Trial begins in Captain D's triple-murder case

Published: Sep. 20, 2004 at 12:05 PM CDT|Updated: Sep. 24, 2004 at 5:27 PM CDT

One of two suspects accused of killing three people at a fast food restaurant in Smyrna four years is going on trial this week.
    A 16-member jury from Chattanooga is being transported to hear the case against LaTonya Taylor, 27, of Nashville, who is charged with three counts of first-degree murder.
    Attorneys in the case and Rutherford County Circuit Court Judge Don Ash spent last week in Chattanooga selecting the jury and four alternates due to extensive publicity about the case in Rutherford County.
    Prosecutors are seeking the death penalty.
    Also charged with three counts of murder in the slayings is Percy Lee Palmer, 24 originally of San Bernardino, Calif. Palmer will be tried separately, but a trial date has not been scheduled.
    Both Taylor and Palmer have been jailed since being arrested in 2001, more than a year after the killings. 
    Neither defense attorneys nor the prosecution would comment on details of the case.
    Taylor and Palmer are accused of killing Captain D's employees Scott Myers, Brian Speight and Troy Snell just after the restaurant was closed on July 12, 2000.
    Meyers was a Memphian when he was murdered.
    Statements made earlier by witnesses and suspects to police say the men were killed when the pair went there to collect a $400 drug debt from Snell.
    The bodies of Speight and Myers were found in the restaurant freezer.
    Snell was found dead in his car parked behind a nearby strip mall. All three had been shot in the head.
    Rutherford County will pay for the transportation of the jurors from Chattanooga to Murfreesboro and for housing and food during the trial, officials said. Ash told the jurors last week to prepare for a two-week stay. The trial is set to begin at 9 a.m.
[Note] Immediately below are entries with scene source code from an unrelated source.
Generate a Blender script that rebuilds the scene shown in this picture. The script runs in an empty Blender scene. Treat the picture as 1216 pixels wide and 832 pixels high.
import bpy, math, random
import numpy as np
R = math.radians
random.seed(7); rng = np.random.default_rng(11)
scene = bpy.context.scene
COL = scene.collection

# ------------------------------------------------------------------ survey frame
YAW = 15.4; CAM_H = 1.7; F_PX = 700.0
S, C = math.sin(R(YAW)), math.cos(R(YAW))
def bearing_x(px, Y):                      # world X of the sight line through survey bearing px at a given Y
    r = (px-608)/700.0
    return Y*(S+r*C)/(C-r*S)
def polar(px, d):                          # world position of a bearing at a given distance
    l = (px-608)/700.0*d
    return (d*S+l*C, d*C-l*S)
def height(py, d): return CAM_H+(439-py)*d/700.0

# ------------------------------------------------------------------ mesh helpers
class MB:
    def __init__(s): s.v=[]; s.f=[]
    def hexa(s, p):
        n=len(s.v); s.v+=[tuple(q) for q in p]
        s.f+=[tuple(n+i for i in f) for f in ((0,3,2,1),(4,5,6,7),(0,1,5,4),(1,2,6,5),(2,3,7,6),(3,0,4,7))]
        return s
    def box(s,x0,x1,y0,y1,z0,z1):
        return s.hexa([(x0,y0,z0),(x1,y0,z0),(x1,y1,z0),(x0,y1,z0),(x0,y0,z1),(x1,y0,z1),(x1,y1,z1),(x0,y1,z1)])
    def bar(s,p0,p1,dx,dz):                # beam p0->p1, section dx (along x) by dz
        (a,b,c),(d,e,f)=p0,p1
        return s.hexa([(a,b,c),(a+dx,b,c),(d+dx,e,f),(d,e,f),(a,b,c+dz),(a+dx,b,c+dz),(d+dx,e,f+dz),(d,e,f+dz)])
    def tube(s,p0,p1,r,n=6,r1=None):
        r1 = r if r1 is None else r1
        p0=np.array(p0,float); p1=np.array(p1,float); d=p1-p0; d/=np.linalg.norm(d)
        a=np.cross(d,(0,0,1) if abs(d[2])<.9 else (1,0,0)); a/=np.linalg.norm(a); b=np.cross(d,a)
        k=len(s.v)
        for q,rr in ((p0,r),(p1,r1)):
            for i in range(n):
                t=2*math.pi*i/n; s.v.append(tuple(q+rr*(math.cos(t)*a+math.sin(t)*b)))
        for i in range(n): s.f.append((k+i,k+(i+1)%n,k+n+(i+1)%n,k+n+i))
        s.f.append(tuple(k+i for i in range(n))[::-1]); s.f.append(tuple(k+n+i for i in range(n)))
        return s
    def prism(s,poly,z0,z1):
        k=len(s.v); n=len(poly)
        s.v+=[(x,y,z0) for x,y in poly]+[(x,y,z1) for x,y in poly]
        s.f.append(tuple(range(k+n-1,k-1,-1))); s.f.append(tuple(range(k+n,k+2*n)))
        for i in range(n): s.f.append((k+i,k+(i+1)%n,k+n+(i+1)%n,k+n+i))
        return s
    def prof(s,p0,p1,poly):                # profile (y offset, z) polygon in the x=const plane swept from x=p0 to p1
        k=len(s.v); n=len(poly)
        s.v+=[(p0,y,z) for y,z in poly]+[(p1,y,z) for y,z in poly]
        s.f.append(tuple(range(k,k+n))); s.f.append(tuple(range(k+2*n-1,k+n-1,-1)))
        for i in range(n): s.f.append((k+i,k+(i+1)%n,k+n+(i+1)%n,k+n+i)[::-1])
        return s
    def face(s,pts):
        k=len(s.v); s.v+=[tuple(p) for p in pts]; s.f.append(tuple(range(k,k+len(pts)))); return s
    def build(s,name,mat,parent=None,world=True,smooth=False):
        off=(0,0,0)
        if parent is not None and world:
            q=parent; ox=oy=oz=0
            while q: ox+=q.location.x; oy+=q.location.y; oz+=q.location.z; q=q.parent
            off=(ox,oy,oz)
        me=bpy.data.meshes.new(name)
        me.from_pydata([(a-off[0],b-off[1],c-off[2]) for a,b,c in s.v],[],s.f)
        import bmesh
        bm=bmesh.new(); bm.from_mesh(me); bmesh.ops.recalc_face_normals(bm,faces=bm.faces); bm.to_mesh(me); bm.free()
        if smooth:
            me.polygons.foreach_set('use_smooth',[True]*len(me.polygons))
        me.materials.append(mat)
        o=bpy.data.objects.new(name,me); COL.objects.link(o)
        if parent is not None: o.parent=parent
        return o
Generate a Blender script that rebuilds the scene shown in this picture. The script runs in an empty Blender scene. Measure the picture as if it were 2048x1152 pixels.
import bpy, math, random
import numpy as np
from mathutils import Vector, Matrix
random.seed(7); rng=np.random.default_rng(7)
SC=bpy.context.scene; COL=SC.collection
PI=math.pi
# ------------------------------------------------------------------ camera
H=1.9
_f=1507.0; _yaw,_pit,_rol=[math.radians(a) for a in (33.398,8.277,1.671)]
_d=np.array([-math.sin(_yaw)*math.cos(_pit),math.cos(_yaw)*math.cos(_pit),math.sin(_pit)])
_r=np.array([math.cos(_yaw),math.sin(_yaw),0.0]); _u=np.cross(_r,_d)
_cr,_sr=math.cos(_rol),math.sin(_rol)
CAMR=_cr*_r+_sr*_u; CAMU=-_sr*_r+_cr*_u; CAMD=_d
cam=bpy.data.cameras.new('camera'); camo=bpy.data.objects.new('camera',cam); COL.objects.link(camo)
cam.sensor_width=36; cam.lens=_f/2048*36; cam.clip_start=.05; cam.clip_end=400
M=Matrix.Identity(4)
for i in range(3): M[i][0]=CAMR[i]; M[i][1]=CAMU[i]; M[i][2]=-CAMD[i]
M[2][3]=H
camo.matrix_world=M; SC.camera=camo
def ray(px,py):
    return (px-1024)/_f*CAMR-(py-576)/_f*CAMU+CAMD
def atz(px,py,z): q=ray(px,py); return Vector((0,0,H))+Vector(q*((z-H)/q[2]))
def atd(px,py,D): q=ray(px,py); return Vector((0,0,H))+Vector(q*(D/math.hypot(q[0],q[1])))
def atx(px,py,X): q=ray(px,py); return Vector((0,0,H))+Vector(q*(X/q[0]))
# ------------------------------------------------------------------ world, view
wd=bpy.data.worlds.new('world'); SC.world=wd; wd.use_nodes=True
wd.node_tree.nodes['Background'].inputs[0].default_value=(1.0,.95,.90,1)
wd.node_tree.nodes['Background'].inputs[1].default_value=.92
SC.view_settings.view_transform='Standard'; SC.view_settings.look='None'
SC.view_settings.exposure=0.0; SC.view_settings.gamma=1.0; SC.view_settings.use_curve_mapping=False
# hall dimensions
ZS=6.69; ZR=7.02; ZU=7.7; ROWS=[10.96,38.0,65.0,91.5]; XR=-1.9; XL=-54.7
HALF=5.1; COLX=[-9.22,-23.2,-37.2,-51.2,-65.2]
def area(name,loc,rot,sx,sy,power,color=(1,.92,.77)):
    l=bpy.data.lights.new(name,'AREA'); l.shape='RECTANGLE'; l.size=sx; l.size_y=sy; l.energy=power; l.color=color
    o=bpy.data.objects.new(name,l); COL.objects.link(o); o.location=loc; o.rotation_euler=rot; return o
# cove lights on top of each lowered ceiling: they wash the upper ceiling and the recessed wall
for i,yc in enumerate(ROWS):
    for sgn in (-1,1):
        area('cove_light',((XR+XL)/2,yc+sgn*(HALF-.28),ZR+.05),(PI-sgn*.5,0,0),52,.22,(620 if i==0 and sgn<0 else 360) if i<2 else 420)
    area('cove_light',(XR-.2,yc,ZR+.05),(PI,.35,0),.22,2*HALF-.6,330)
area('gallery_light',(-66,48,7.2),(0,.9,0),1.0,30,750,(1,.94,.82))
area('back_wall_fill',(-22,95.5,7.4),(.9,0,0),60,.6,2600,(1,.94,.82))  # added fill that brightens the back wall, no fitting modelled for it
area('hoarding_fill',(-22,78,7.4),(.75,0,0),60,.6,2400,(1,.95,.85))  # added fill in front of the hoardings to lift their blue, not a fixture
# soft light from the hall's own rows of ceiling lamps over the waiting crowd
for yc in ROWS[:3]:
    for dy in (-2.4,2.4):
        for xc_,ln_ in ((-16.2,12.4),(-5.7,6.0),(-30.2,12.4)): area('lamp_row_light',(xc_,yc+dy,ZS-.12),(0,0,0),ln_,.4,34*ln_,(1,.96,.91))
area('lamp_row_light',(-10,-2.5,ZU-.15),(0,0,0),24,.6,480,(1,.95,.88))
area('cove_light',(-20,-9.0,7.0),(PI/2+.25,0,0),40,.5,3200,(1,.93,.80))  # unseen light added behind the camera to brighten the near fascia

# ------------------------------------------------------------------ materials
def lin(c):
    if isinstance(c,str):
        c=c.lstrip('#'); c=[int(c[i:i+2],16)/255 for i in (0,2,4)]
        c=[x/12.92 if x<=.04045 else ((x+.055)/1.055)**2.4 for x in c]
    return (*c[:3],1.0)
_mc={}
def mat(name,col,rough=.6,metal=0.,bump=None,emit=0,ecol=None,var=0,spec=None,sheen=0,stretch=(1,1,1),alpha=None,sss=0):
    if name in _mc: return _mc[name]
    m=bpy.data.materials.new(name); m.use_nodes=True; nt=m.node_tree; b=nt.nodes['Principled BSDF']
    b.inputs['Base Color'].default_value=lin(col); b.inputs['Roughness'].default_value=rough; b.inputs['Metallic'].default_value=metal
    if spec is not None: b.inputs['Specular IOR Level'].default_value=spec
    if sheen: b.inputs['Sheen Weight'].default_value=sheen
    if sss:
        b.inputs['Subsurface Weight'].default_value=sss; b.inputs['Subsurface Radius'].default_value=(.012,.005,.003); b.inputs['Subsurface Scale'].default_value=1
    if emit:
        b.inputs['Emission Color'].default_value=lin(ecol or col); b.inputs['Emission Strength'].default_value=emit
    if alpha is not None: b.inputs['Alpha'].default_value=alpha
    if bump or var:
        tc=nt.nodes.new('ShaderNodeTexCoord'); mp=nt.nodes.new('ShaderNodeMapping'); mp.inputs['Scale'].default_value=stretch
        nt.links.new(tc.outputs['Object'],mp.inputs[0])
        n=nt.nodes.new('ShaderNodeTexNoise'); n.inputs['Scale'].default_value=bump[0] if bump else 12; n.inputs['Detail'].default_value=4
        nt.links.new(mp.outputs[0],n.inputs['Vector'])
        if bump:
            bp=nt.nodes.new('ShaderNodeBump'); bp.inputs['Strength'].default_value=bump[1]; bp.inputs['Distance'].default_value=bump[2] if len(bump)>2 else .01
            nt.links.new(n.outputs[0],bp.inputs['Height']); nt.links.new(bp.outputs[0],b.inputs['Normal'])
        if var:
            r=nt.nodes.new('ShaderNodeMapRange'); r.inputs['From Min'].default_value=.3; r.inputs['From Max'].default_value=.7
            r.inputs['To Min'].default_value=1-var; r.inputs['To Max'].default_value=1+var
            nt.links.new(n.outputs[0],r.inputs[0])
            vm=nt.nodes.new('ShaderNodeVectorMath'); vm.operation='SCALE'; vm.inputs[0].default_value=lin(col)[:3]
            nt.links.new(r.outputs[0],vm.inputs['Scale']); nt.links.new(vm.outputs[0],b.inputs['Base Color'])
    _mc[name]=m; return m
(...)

Monday, and Ash has said he will convene court on Saturdays but not Sundays to keep the case moving.
    Taylor's attorneys say she is mentally retarded and should not be executed if convicted, but Ash has ruled that she is not retarded. Taylor was convicted in late August of aggravated robbery and kidnapping for her part in a robbery at an Arby's restaurant in Donelson, a suburb of Nashville, in 2001.
    Rutherford County prosecutors said it was important that she was convicted in Nashville before being tried in Murfreesboro. If Taylor is found guilty in the Smyrna case, jurors will be able to consider the Arby's case when they sentence her because previous convictions can be admitted in the sentencing phase of the trial, court officials said.
    The Davidson County jurors were unaware of the Captain D's case in Rutherford County. Judge Randall Wyatt is scheduled to sentence Taylor on Oct. 8 in the Arby's case.